Judgment and Invaders are both here in 1080p 1.85 X 1 digital High Definition image transfers that can show the age of the materials used from their new 2K transfers, but Judgment is a bit softer and rougher, just not that well shot or edited and nothing any transfer can do will fix that. It is at least color consistent. Invaders has some nice shots throughout and has aged well, The DTS-HD MA (Master Audio) 2.0 Mono lossless mixes also show their age and Judgment is rougher than it should be, but again, a lack of experience and some sloppy work cannot be fixed once it is baked in. Invaders has some dubbing and just has dated sound often, but at least it is not as rough.

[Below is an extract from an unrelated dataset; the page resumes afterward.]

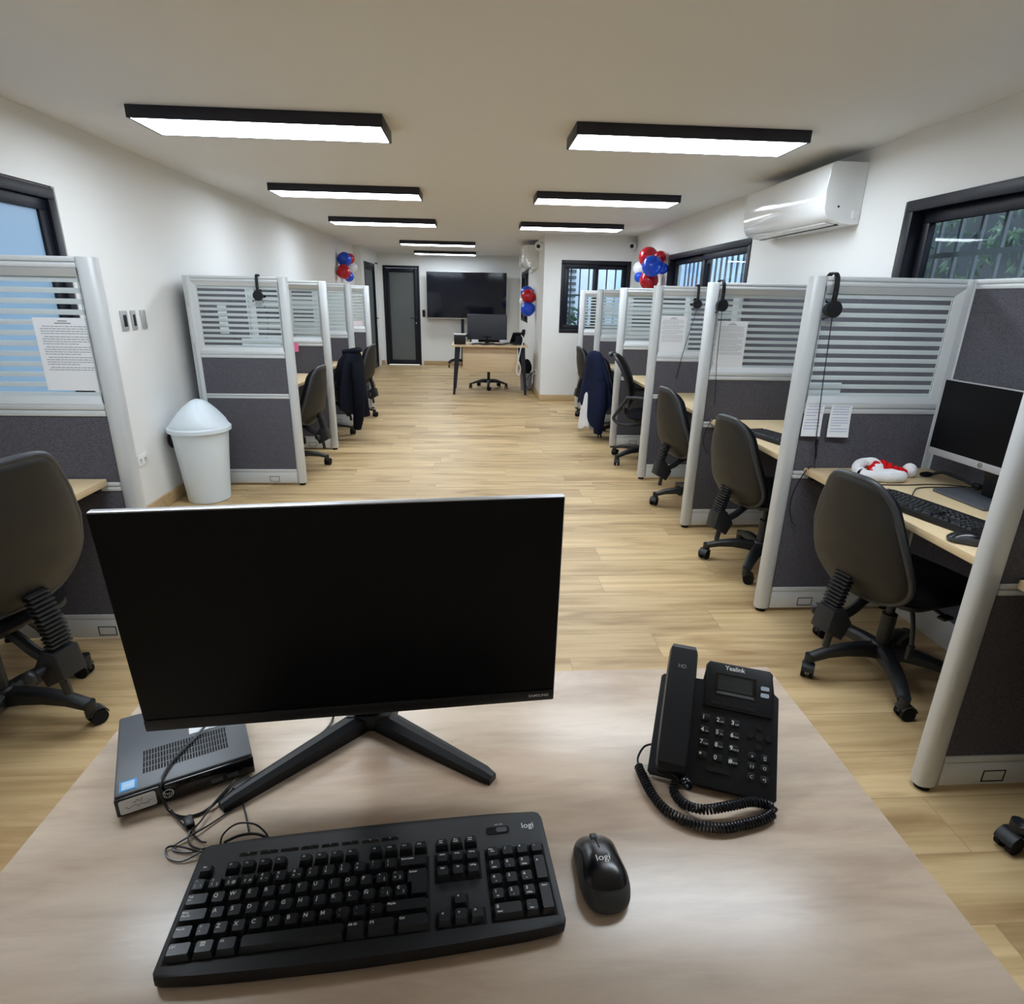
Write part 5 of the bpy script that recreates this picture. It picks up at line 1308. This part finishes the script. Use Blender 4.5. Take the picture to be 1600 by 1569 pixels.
# ------------------------------------------------------------------ television and far desk
tv = thing('television', 'big black flat television on a wheeled stand before the far wall', 'television', (-0.165, 12.9, 0))
MB().bx(-0.815, 0.815, -0.02, 0.03, 0.962, 1.875, 0.006).build('housing', M_SILVER, tv)
MB().bx(-0.808, 0.808, -0.024, -0.018, 0.985, 1.868).build('screen', M_TVSCREEN, tv, smooth=False)
for s in (-1, 1): MB().bx(s * 0.09 - 0.03, s * 0.09 + 0.03, 0.03, 0.08, 0.12, 1.5, 0.004).build('stand_column', M_BLACKMETAL, tv)
MB().bx(-0.22, 0.22, -0.17, 0.06, 0.62, 0.64, 0.004).build('stand_shelf', M_BLACKMETAL, tv)
MB().box((0.05, -0.06, 0.655), (0.2, 0.12, 0.03), 0.004).build('media_box', M_PLASTIC, tv)
for s in (-1, 1):
    f = MB().tube([(s * 0.10, 0.055, 0.11), (s * 0.22, -0.08, 0.15), (s * 0.34, -0.22, 0.13), (s * 0.37, -0.25, 0.085)], 0.028, 10, 4).build('stand_foot', M_BLACKMETAL, tv)
    for yy, xx in ((-0.25, s * 0.37), (0.055, s * 0.10)):
        MB().cyl((xx - 0.012, yy, 0.032), (xx + 0.012, yy, 0.032), 0.032, n=18).build('wheel', M_RUBBER, f)
MB().bx(-0.13, 0.13, 0.03, 0.08, 0.09, 0.14).build('stand_crossbar', M_BLACKMETAL, tv)
FZ = 0.725
fm = thing('computer_monitor', 'wide dark monitor seen from behind on the far desk', 'monitor', (0.185, 9.38, FZ))
MB().box((0, 0, 0.245), (0.60, 0.04, 0.37), 0.006).build('casing', mat('monitor_back', (0.030, 0.033, 0.045), 0.5), fm)
MB().bar((0, 0.03, 0.2), (0, 0.04, 0.01), 0.06, 0.025).prism(rrect(-0.12, 0.12, -0.08, 0.10, 0.02), 0.012, 0.002).build('stand', M_PLASTIC, fm)
MB().bx(-0.06, 0.06, -0.021, -0.019, 0.10, 0.115).bx(-0.01, 0.01, -0.021, -0.019, 0.06, 0.10).build('cable_guide', M_RUBBER, fm)
og = thing('desk_organizer', 'dark box organizer with pale rim at the left end of the far desk', 'desk organizer', (-0.225, 9.28, FZ))
MB().bx(-0.085, 0.085, -0.10, 0.10, 0, 0.135, 0.003).build('box', M_PLASTIC, og)
MB().bx(-0.095, 0.095, -0.11, 0.11, 0.135, 0.15, 0.002).build('lid', M_SILVER, og)
o = MB().box((0, 0, 0.035), (0.10, 0.06, 0.07), 0.004).build('small_box', M_WHITEPL); o.location = (0.0, 9.24, FZ); tag(o, 'small white box in front of the dark monitor on the far desk, left one', 'box', 'small boxes on the far desk')
o = MB().box((0, 0, 0.035), (0.10, 0.06, 0.07), 0.004).build('small_box', M_SILVER); o.location = (0.42, 9.26, FZ); tag(o, 'small pale box at the right of the dark monitor on the far desk', 'box', 'small boxes on the far desk')
fp = thing('desk_phone', 'black phone seen from behind at the right end of the far desk', 'telephone', (0.65, 9.34, FZ), H(-160))
MB().prism([(-0.10, -0.10), (0.10, -0.10), (0.10, 0.11), (-0.10, 0.11)], 0.022, 0.004, TR(0, -0.01, 0.085) @ RX(50)).build('body', M_PHONE, fp)
MB().prism([(-0.09, -0.06), (0.09, -0.06), (0.08, 0.07), (-0.08, 0.07)], 0.03, 0.004).bar((0, 0.03, 0.02), (0, 0.045, 0.13), 0.12, 0.01).build('stand', M_PHONE, fp)
MB().box((0, 0, 0), (0.05, 0.22, 0.035), 0.012, RX(50)).build('handset', M_PHONE, fp, TR(-0.07, 0.0, 0.135))
o = MB().tube([(0.70, 9.30, FZ + 0.14), (0.72, 9.20, FZ + 0.10), (0.70, 9.06, FZ + 0.03), (0.67, 9.03, FZ - 0.06), (0.64, 9.03, 0.50), (0.62, 9.035, 0.36), (0.66, 9.035, 0.30), (0.68, 9.035, 0.40), (0.65, 9.035, 0.50)], 0.008, 8, 6).build('white_cable', M_WHITEPL); tag(o, 'white cable hanging down the right end of the far desk', 'cable')
o = MB().tube([(-0.05, 9.13, FZ + 0.0125), (0.06, 9.16, FZ + 0.02), (0.14, 9.10, FZ + 0.0125), (0.25, 9.15, FZ + 0.018), (0.38, 9.11, FZ + 0.0125), (0.50, 9.17, FZ + 0.03), (0.58, 9.20, FZ + 0.03), (0.70, 9.14, FZ + 0.0125)], 0.011, 8, 5).build('cable_tangle', M_CORD); tag(o, 'black tangled cables along the edge of the far desk', 'cable')
wb = thing('waste_bin', 'grey waste bin with a black bag bulging out beside the far desk leg', 'waste bin', (0.815, 9.62, 0))
MB().lathe([(0.075, 0), (0.08, 0.004), (0.10, 0.27), (0.096, 0.27), (0.072, 0.01)], 28).build('bin_body', M_BINGREY, wb)
mb = MB(); mb.sphere((-0.01, -0.02, 0.36), 0.11, (0.85, 0.85, 1.15), 20)
for v in mb.bm.verts: v.co += Vector((rr.uniform(-1, 1), rr.uniform(-1, 1), rr.uniform(-1, 1))) * 0.008
mb.build('bin_bag', M_RUBBER, wb, ang=60)
o = MB().tube([(0.92, 9.25, 0.33), (0.88, 9.27, 0.31), (0.80, 9.35, 0.20), (0.80, 9.42, 0.10), (0.86, 9.40, 0.03), (0.90, 9.30, 0.12), (0.905, 9.26, 0.28)], 0.006, 7, 6).build('floor_cable', M_CORD); tag(o, 'black power cord plugged in low on the alcove wall', 'cable')

# ------------------------------------------------------------------ outside the windows
def grille(name_label, M, w, h, n, cross):
    t = thing('window_grille', name_label, 'window grille', group='security grilles outside the windows'); t.matrix_world = M
    for k in range(n):
        x = 0.04 + (w - 0.08) * k / (n - 1); MB().bx(x - 0.008, x + 0.008, 0.0, 0.016, 0, h).build('vertical_bar', M_BARS, t, smooth=False)
    for z in cross: MB().bx(0, w, -0.006, 0.001, z - 0.012, z + 0.012).build('cross_bar', M_BARS, t, smooth=False)
grille('grey security grille in front of the leaves, nearest right window', MW((XR + T + 0.03, W2[1], W2[2] - 0.02), (0, -1), (1, 0)), 1.64, 1.02, 13, (0.12, 0.74, 0.92))
grille('dark security grille outside the middle right window', MW((XR + T + 0.03, W3[1], W3[2] - 0.02), (0, -1), (1, 0)), 2.1, 0.98, 17, (0.1, 0.88))
grille('security grille outside the step wall window', MW((W4[0], YS + T + 0.03, W4[2] - 0.02), (1, 0), (0, 1)), 0.95, 0.98, 8, (0.1, 0.52, 0.88))
gr = struct(MB().bx(-6, 8, -3, 22, -0.25, -0.15).build('ground', M_OUTWALL, smooth=False))
hw = thing('boundary_wall', 'dark wall overgrown with leaves outside the nearest right window', 'wall', (3.5, 1.7, -0.15))
MB().bx(0, 0.12, -2.6, 4.2, 0, 2.5).build('wall_slab', M_DARKSLAT, hw, smooth=False)
rnd = random.Random(21); mb = MB()
for k in range(1500):
    y = rnd.uniform(2.2, 5.6); z = rnd.uniform(1.0, 2.45); x = 3.48 - rnd.uniform(0.0, 0.25)
    R3 = Matrix.Rotation(rnd.uniform(0, 6.28), 4, 'X') @ Matrix.Rotation(rnd.uniform(-0.9, 0.9), 4, 'Z'); l = rnd.uniform(0.025, 0.06); w_ = l * rnd.uniform(0.3, 0.5)
    pts = [(0, -l, 0), (0.006, 0, w_), (0, l, 0), (0.006, 0, -w_), (0, 0, 0)]
    mb.faces([TR(x, y, z) @ (R3 @ Vector(p)) for p in pts], [(0, 4, 1), (1, 4, 2), (2, 4, 3), (3, 4, 0)])
lv = mb.build('climbing_leaves', M_LEAF); lv['kind'] = 'stuff'; tag(lv, 'climbing green leaves outside the nearest right window', 'leaves')
fl = thing('flower', 'purple blue flower among the leaves outside the nearest right window', 'flower', (3.20, 4.49, 1.985))
mb = MB()
for k in range(5):
    a = 2 * PI * k / 5; mb.sphere((0, 0.028 * math.cos(a), 0.028 * math.sin(a)), 0.026, (0.2, 1, 1), 12)
mb.build('petals', M_PETAL, fl)
MB().tube([(0.0, 0, 0), (0.06, -0.02, -0.03), (0.2, -0.05, -0.06)], 0.003, 6, 4).build('stem', M_LEAF, fl)
fe = thing('metal_fence', 'pale blue ribbed fence outside the middle right window', 'fence', (4.3, 10.2, -0.15))
mb = MB()
for k in range(38): mb.bx(0, 0.03, -3.6 + k * 0.19, -3.6 + k * 0.19 + 0.145, 0, 2.55)
mb.build('fence_sheet', M_FENCE, fe, smooth=False)
MB().bx(0.03, 0.07, -3.6, 3.6, 0.5, 0.6).bx(0.03, 0.07, -3.6, 3.6, 2.1, 2.2).build('fence_rail', M_DARKSLAT, fe, smooth=False)
nb = thing('neighbour_building', 'pale building with dark louvres beyond the step wall window', 'building', (2.4, 14.0, -0.15))
MB().bx(-1.2, 3.4, 0, 3, 0, 5.5).build('wall', M_OUTWALL, nb, smooth=False)
mb = MB()
for k in range(26): mb.bx(-0.42, -0.16, -0.06, 0.0, 0.8 + k * 0.13, 0.86 + k * 0.13)
mb.build('louvre', M_DARKSLAT, nb, smooth=False)
MB().bx(0.75, 1.05, -0.02, 0.0, 1.2, 3.4).build('window', M_FENCE, nb, smooth=False)
hb = MB()
for k in range(500):
    x = rnd.uniform(1.35, 1.9); y = rnd.uniform(10.2, 10.7); z = rnd.uniform(-0.1, 1.25)
    R3 = Matrix.Rotation(rnd.uniform(0, 6.28), 4, 'X') @ Matrix.Rotation(rnd.uniform(0, 6.28), 4, 'Z'); l = rnd.uniform(0.05, 0.09)
    hb.faces([TR(x, y, z) @ (R3 @ Vector(p)) for p in ((0, -l, 0), (0.004, 0, l * 0.4), (0, l, 0), (0.004, 0, -l * 0.4))], [(0, 1, 2, 3)])
sh = hb.build('shrub_foliage', M_LEAF); sh['kind'] = 'stuff'; tag(sh, 'green shrub outside behind the last right partition glass', 'shrub')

The 1080p 1.66 X 1 digital High Definition image transfer on Midnight again looks surprisingly good with nice detail, a new 4K scan that shows how professional this shoot was. Color is also very consistent and narrowly edges out all but Tails as the best presentation visually of all the releases here. The sound is usually well recorded, so we get both DTS-HD MA (Master Audio) 2.0 Stereo and upgraded 5.1 lossless mixes, but the 5.1 is not too convincing, especially when some of the sound elements sound flat, dull and even monophonic. Otherwise, this plays well for an independent production of its time.

Lastly, Jurassic Hunt is presented in anamorphically enhanced, standard definition with a widescreen aspect ratio of 1.78:1 and a lossy Dolby Digital 5.1 mix. The transfer looks about as good as it can on DVD with some compression issues evident. I don't think an HD production would help the lackluster effects much, but maybe make them look even worse honestly.